* **Directions**
Repeat everything from the first line of the listing below through the line that contains "p = wing_pt(x_", exactly. Leave out pictures.
=== Data block ===
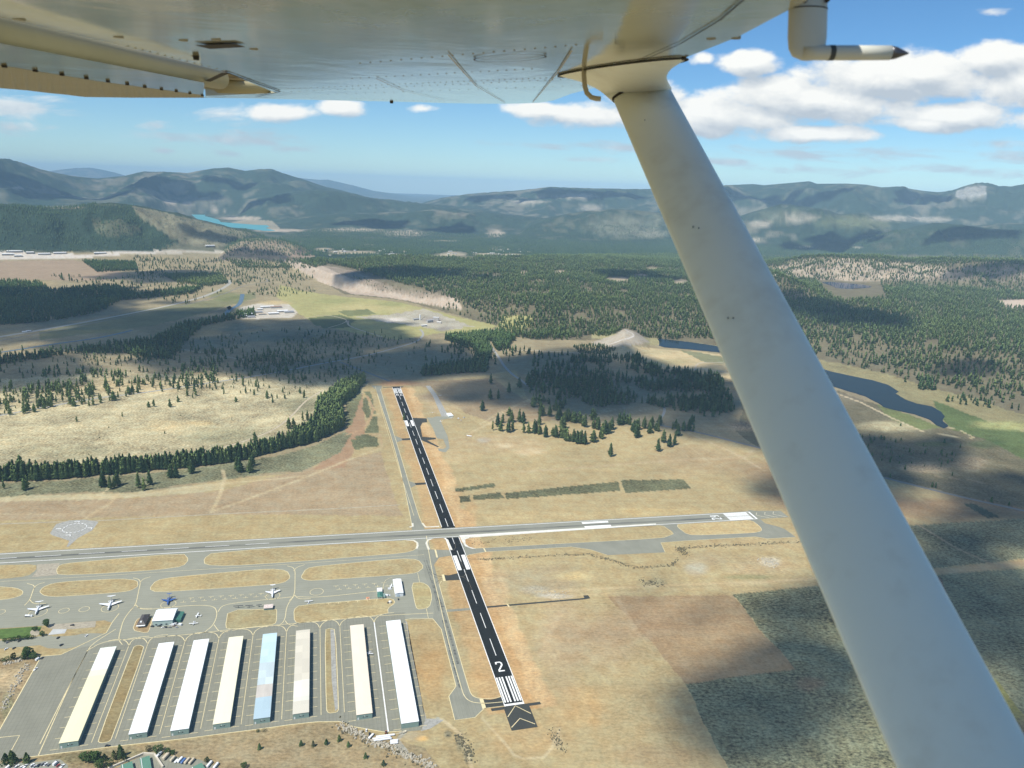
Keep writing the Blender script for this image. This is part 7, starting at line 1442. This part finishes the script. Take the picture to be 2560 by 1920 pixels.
WB.add(b.v, b.f, 3); wing = A(WB, 'wing', [m_w, m_seam, plain('tan_bead', (.42, .36, .24), .7), m_rivet])
b = MB(); fill(b, [wing_pt(485, 108), wing_pt(525, 118), wing_pt(615, 113), wing_pt(590, 105)], -.003); A(b, 'inspection_slot', m_seam, wing)
for nm, (x_, y_, s_) in (('fuel_drain', (386, 250, .011)), ('tie_down_ring', (979, 254, .016))):
    p = wing_pt(x_ if nm != 'fuel_drain' else 490, y_ if nm != 'fuel_drain' else 139, 0); c = MB(); c.tube([tuple(p + np.array((0, 0, .004))), tuple(p - np.array((0, 0, .008)))], [s_ * .6, s_ * .5], 10); A(c, nm, m_seam, wing)

# strut: streamlined tube from the wing down to the (unseen) fuselage
def ray_pt(px, py, depth): d = rays(px, py) * depth; return np.array((d[0], d[1], EYE + d[2]))
top = ray_pt(1600, 228, 1.86); bot = ray_pt(2403, 1886, .803); ax = (bot - top); ax /= np.linalg.norm(ax)
view = (top + bot) / 2 - np.array((0, 0, EYE)); view /= np.linalg.norm(view)
ch = np.cross(ax, view); ch /= np.linalg.norm(ch); ch = ch if ch[0] > 0 else -ch; th = np.cross(ax, ch); th /= np.linalg.norm(th)
th = th if th @ view < 0 else -th
rot = R(22); ch, th = ch * math.cos(rot) - th * math.sin(rot), ch * math.sin(rot) + th * math.cos(rot)
def section(c, a_, b_, n_=40):
    out = []
    for k in range(n_):
        q = 2 * math.pi * k / n_; x_ = math.cos(q); y_ = math.sin(q) * (1.0 + .18 * x_)
        out.append(tuple(c + ch * a_ * x_ + th * b_ * y_))
    return out
HALF, THK = .0715, .022
b = MB(); L_ = float(np.linalg.norm(bot - top)); b.loft([section(top + ax * s, HALF, THK) for s in np.linspace(-.02, L_ + .75, 14)]); strut = A(b, 'wing_strut', m_s, air, True)
# flared fairing where the strut meets the wing
wp = wing_pt(1566, 168); b = MB(); rings = []
e_l, e_r = wing_pt(1405, 190), wing_pt(1712, 143); wdir = (e_r - e_l); wl = float(np.linalg.norm(wdir)); wdir /= wl; wdep = np.cross(np.array((0, 0, 1.0)), wdir); wdep[2] = 0; wdep /= np.linalg.norm(wdep)
mid_ = (e_l + e_r) / 2
for f in np.linspace(0, 1, 9):
    g_ = (1 - f) ** 2.3; sec = section(top + ax * (.02 - .02 * (1 - f)), HALF * 1.04, THK * 1.12); r2 = []
    for k, p in enumerate(sec):
        q = 2 * math.pi * k / 40; w_ = mid_ + wdir * wl / 2 * math.cos(q) + wdep * .06 * math.sin(q); w_ = np.array((w_[0], w_[1], wz(w_[0], w_[1], -.001)))
        p = np.array(p); r2.append(tuple(p * (1 - g_) + w_ * g_ if True else p))
    # the flare hugs the wing first, then follows the strut
    zc = np.array([v[2] for v in r2]); rings.append(r2)
for i_, f in enumerate(np.linspace(0, 1, 9)):
    rings[i_] = [tuple(np.array(rings[0][k]) * (1 - f) * 1.0 + np.array(rings[8][k]) * f + (np.array(top) * 0 + 0)) for k in range(40)]
    c0_ = np.mean(np.array(rings[i_]), 0); sh = 1 - .22 * math.sin(math.pi * f); rings[i_] = [tuple(c0_ + (np.array(p) - c0_) * sh) for p in rings[i_]]
b.loft(rings, 0, False); A(b, 'strut_fairing', m_s, strut, True)
b = MB(); b.loft([section(top + ax * s, HALF * 1.045, THK * 1.13) for s in (.012, .020)]); A(b, 'strut_seam', m_seam, strut)
b = MB(); rg = rings[0]; b.tube([tuple(np.array(p) - np.array((0, 0, .002))) for p in rg] + [rg[0]], .0016, 6); c_ = MB(); p = wing_pt(1710, 145); c_.tube([tuple(p + np.array((0, 0, .003))), tuple(p - np.array((0, 0, .004)))], .005, 8); b.add(c_.v, c_.f); A(b, 'fairing_edge', m_seam, strut)
b = MB()
for x_, y_, r_ in ((1733, 567, .006), (1747, 570, .005), (1820, 795, .0055), (1833, 795, .0055), (1764, 800, .006), (1612, 300, .004)):
    for dep in np.arange(.6, 2.2, .002):
        p = ray_pt(x_, y_, dep); d_ = p - top; s_ = d_ @ ax; q = d_ - ax * s_
        if abs((q @ ch) / HALF) < 1 and (q @ ch / HALF) ** 2 + (q @ th / (THK * 1.1)) ** 2 < 1: break
    b.tube([tuple(p - th * .001), tuple(p + th * .0012)], r_ * .3, 8)
A(b, 'scuffs', plain('scuff_mark', (.33, .34, .31), .7), strut)
# pitot tube and fuel vent
DP = .93
b = MB(); mast = [(2020, -60), (2020, 20), (2019, 70)]
pts = [ray_pt(2020, -70, DP), ray_pt(2020, 22, DP), ray_pt(2019, 80, DP)]
px_m = DP / F_PX
rg = []
for c, a_ in ((ray_pt(2020, -90, DP), 49 * px_m), (ray_pt(2020, 24, DP), 49 * px_m), (ray_pt(2019, 60, DP), 49 * px_m), (ray_pt(2018, 95, DP), 49 * px_m), (ray_pt(2017, 122, DP), 46 * px_m), (ray_pt(2016, 140, DP), 36 * px_m), (ray_pt(2018, 150, DP), 16 * px_m)):
    rg.append([tuple(c + AX * a_ * math.cos(2 * math.pi * k / 24) - AF * a_ * .32 * math.sin(2 * math.pi * k / 24)) for k in range(24)])
b.loft(rg); pit = A(b, 'pitot_tube', plain('pitot_paint', (.60, .60, .52), .4, .05, 8), air, True)
b = MB(); b.tube([tuple(ray_pt(x_, 132, DP)) for x_ in (2005, 2040, 2070, 2150, 2225)], [17.5 * px_m] * 4 + [17 * px_m], 18); A(b, 'probe', MATS['pitot_paint'], pit, True)
b = MB(); b.tube([tuple(ray_pt(x_, y_, DP)) for x_, y_ in ((2222, 132), (2240, 132.3), (2258, 133), (2271, 133.5))], [17 * px_m, 14 * px_m, 7 * px_m, 2 * px_m], 16); A(b, 'probe_tip', plain('dark_metal_tip', (.10, .10, .11), .3, 0, 1, .7), pit, True)
b = MB(); b.tube([tuple(ray_pt(x_, 132, DP)) for x_ in (2071, 2084)], 18.2 * px_m, 18); A(b, 'band', plain('dark_band', (.06, .065, .06), .5), pit)
b = MB(); c = ray_pt(2020, 23.5, DP); b.loft([[tuple(c + AY * q_ * px_m + AX * 50 * px_m * math.cos(2 * math.pi * k / 24) - AF * 50 * .34 * px_m * math.sin(2 * math.pi * k / 24)) for k in range(24)] for q_ in (-1.2, 1.2)])
for x_ in (2005, 2060): p = ray_pt(x_, 9, DP) - AF * 16 * px_m; b.tube([tuple(p), tuple(p - AF * .004)], 6.5 * px_m, 10)
A(b, 'collar_screws', m_seam, pit)
b = MB(); w0 = wing_pt(1460, 172); dv = float((w0 - np.array((0, 0, EYE))) @ AF); b.tube([tuple(w0 + np.array((0, 0, .01))), tuple(ray_pt(1460, 190, dv)), tuple(ray_pt(1462, 215, dv)), tuple(ray_pt(1467, 232, dv)), tuple(ray_pt(1478, 243, dv)), tuple(ray_pt(1490, 246.5, dv)), tuple(ray_pt(1502, 247, dv))], 6.2 * dv / F_PX, 12); A(b, 'fuel_vent', plain('vent_tube', (.48, .43, .30), .5), air, True)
===
* **Solution to this problem**
Keep writing the Blender script for this image. This is part 7, starting at line 1442. This part finishes the script. Take the picture to be 2560 by 1920 pixels.
WB.add(b.v, b.f, 3); wing = A(WB, 'wing', [m_w, m_seam, plain('tan_bead', (.42, .36, .24), .7), m_rivet])
b = MB(); fill(b, [wing_pt(485, 108), wing_pt(525, 118), wing_pt(615, 113), wing_pt(590, 105)], -.003); A(b, 'inspection_slot', m_seam, wing)
for nm, (x_, y_, s_) in (('fuel_drain', (386, 250, .011)), ('tie_down_ring', (979, 254, .016))):
    p = wing_pt(x_ if nm != 'fuel_drain' else 490, y_ if nm != 'fuel_drain' else 139, 0); c = MB(); c.tube([tuple(p + np.array((0, 0, .004))), tuple(p - np.array((0, 0, .008)))], [s_ * .6, s_ * .5], 10); A(c, nm, m_seam, wing)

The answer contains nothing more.